No principle of evidence is more clearly settled in North Carolina, nor by a longer line of decisions, than that a witness will not be allowed to testify’' as to *883character until he shall have first qualified himself by stating that he knows the general reputation of the person in question. State v. Wheeler, 104 N. C., 893; State v. Gee, 92 N. C., 756; State v. Perkins, 66 N. C., 126 ; State v. Parks, 3 Ired., 296. This the witness failed to do, apd the objection to the proposed testimony as to character was properly sustained. There was no error in the refusal of the Court either to instruct the jury that they could return a verdict of murder in the second degree (under the Act of 1893) or that it was in their power to return a verdict for a less offence than murder. It is settled beyond all room for dispute that the Legislature in the act repealing a law may by a saving clause retain the provisions of-the existing law in force as to all crimes committed prior to its passage. State v. Halford, 104 N. C., 874.
The controversies that have heretofore provoked discussion have arisen upon the question whether particular language could be construed as implying a legislative intent to limit the operation of an act to offences committed after its passage and leave the pre-existing law in force as to those previously committed. State v. Massey, 103 N. C., 356; State v. Long, 78 N. C., 571; State v. Williams, 97 N. C., 455; State v. Putney, Phillips’ Law, 543. As the purpose that the Act of 1893 should operate prospectively and that the common law should remain in force as to homicides committed prior to its passage is expressed in unequivocal terms in the proviso to the act, we think that the question whether the offence with which the prisoners are charged should be classified as murder in the second decree did not arise.
The view presented by the testimony of the prisoner Calvin Coley is-that most favorable to the defence, and though he stated that there was a mutual affray, commencing between the deceased and himself, he admitted *884that his brother, the prisoner Thomas Coley, from the first took part with him and very soon after the engagement began had the deceased upon the ground and held him down while he (the prisoner Calvin) got the ax and knocked him in the l^ead. This witness admitted that the deceased used no pistol or other weapon and was engaged in an unequal encounter with two men. "When, in such an unequal contest, the deceased was thrown to the ground and pinioned there by one while the other crushed his skull with an axe, the slight provocation shown was not sufficient to mitigate the offence of killing with a deadly weapon and with such deliberate cruelty. The force used was excessive and the manner of using it evinced the fixed purpose to kill. They were not acting on the defensive, because the deceased was held prostrate upon the ground, nor under the furor of one who, blinded by the momentary passion provoked by an assault, strikes without deliberation. The holding of the deceased by one till the other procured the axe, and the slaying by the other of a person so perfectly helpless, is inconsistent (because of its deliberate character) with the legal conception of a killing in the heat of the passion previously engendered in an encounter.

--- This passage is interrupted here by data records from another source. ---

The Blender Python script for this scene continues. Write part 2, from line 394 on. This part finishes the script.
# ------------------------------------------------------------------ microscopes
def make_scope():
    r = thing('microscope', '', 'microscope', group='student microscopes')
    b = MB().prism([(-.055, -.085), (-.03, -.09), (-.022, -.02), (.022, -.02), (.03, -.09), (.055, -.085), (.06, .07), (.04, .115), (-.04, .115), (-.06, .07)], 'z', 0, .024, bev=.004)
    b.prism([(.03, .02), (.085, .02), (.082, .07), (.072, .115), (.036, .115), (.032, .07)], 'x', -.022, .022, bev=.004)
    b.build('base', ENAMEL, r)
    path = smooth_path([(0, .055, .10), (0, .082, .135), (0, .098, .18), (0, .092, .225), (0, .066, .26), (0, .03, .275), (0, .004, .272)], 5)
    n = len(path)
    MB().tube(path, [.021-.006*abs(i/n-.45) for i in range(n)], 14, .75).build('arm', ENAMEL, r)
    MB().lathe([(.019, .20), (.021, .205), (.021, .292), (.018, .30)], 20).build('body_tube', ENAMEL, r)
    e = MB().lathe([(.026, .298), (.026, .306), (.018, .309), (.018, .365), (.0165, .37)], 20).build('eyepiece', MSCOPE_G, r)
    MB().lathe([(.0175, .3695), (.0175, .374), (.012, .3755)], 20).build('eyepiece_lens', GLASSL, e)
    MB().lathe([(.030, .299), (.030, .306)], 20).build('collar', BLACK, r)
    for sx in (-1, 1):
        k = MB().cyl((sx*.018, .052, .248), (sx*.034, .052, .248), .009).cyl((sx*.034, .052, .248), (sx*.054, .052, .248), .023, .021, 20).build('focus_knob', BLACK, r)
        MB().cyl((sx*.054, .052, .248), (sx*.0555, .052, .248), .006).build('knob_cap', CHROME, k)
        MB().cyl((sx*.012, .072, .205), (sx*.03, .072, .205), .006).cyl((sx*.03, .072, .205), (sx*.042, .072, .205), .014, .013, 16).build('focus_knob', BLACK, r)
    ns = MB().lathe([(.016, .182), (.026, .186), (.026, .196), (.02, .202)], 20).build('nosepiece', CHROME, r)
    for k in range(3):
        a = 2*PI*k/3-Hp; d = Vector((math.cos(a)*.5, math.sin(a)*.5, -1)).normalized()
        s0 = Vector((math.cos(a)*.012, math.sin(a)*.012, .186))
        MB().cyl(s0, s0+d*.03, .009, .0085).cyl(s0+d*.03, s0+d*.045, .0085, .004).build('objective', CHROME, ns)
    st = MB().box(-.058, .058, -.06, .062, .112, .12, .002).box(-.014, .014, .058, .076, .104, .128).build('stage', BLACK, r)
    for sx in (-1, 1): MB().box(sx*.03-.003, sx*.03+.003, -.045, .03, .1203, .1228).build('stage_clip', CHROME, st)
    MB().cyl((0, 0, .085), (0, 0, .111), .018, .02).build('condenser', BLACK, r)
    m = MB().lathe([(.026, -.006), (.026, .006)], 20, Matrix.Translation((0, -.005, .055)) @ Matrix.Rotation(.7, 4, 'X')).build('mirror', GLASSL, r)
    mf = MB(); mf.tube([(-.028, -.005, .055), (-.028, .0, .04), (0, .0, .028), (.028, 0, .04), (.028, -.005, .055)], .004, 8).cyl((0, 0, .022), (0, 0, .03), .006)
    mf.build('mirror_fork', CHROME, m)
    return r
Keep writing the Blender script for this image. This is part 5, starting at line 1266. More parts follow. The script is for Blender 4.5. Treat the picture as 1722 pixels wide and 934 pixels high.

There was no error in giving the instruction numbered 16, and which embodies the principle we have stated.
The general rule is that no witness, other than such as are declared by the Court upon' examination to be experts, shall be allowed in the face of objection to express his opinion upon matters to which the inquiry of a jury is being directed. One of the exceptions to this rule is that any person who has sufficient intelligence to testify as to any subject is allowed to express an opinion upon a question of the sanity of another person, to be weighed by the jury according to their estimate of its value. But while testimony as 'to mental capacity falls within the exception *885to the rule governing the admissibility of proof of opinions, we know of no principle upon which hearsay evidence of what experts or non-experts have thought or said of the sanity or insanity of a particular person can be made competent. The attempt to prove insanity by general reputation was not less objectionable and incompetent than would have been the attempt to show by a third party what a particular individual thought or said.
It was the right of the prisoners to be present when anything was said or done that might prove prejudicial to their interests, but the Court gave the jury no instructions in their absence. They had no ground to complain, because the Judge took the precaution to inquire whether the jury desired any such information as would make it necessary to send to the jail for them. In repeating the instruction previously given, and in giving the admonition complained of, we do not think that the Judge overstepped the limit of his power by expressing or even intimating an opinion as to the facts.
Upon a careful review of all of the exceptions we are of opinion that there is No Error.